Set exercise –
Report each line of the data that includes the word "objects".

Supplied material –
┏━━

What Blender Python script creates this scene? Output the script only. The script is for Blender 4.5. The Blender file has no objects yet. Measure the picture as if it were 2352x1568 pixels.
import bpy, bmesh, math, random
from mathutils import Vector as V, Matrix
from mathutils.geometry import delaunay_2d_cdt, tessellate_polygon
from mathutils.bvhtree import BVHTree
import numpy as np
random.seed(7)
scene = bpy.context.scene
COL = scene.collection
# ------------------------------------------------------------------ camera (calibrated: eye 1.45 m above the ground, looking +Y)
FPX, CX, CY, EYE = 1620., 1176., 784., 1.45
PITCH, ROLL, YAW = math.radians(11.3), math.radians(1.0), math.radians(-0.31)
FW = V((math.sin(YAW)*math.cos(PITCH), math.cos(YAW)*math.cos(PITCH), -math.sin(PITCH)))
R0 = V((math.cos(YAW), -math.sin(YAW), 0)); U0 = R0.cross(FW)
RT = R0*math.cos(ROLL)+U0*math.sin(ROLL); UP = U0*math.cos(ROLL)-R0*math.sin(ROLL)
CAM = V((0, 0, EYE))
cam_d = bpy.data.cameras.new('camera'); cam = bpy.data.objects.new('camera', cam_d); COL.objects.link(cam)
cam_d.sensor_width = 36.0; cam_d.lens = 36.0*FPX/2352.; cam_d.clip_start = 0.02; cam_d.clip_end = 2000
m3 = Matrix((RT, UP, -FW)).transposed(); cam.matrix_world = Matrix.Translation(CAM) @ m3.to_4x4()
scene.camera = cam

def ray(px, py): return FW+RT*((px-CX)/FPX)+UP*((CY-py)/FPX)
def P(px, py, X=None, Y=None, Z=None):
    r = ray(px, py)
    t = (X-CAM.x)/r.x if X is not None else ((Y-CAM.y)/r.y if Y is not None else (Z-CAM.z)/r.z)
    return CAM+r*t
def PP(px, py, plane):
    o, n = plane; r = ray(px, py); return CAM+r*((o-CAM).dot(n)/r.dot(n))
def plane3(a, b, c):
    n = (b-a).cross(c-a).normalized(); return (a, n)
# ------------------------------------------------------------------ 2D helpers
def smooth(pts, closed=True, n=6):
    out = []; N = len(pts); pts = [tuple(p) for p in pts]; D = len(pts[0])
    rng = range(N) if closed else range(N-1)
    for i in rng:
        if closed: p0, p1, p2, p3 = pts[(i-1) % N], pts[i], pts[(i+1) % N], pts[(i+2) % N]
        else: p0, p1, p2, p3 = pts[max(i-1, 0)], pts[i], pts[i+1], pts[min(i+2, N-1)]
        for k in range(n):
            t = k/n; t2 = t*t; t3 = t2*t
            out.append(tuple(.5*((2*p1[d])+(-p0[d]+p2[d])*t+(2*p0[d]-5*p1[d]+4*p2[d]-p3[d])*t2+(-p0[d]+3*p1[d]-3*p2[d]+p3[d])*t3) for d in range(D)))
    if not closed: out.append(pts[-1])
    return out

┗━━

Expected answer –
What Blender Python script creates this scene? Output the script only. The script is for Blender 4.5. The Blender file has no objects yet. Measure the picture as if it were 2352x1568 pixels.
cam_d = bpy.data.cameras.new('camera'); cam = bpy.data.objects.new('camera', cam_d); COL.objects.link(cam)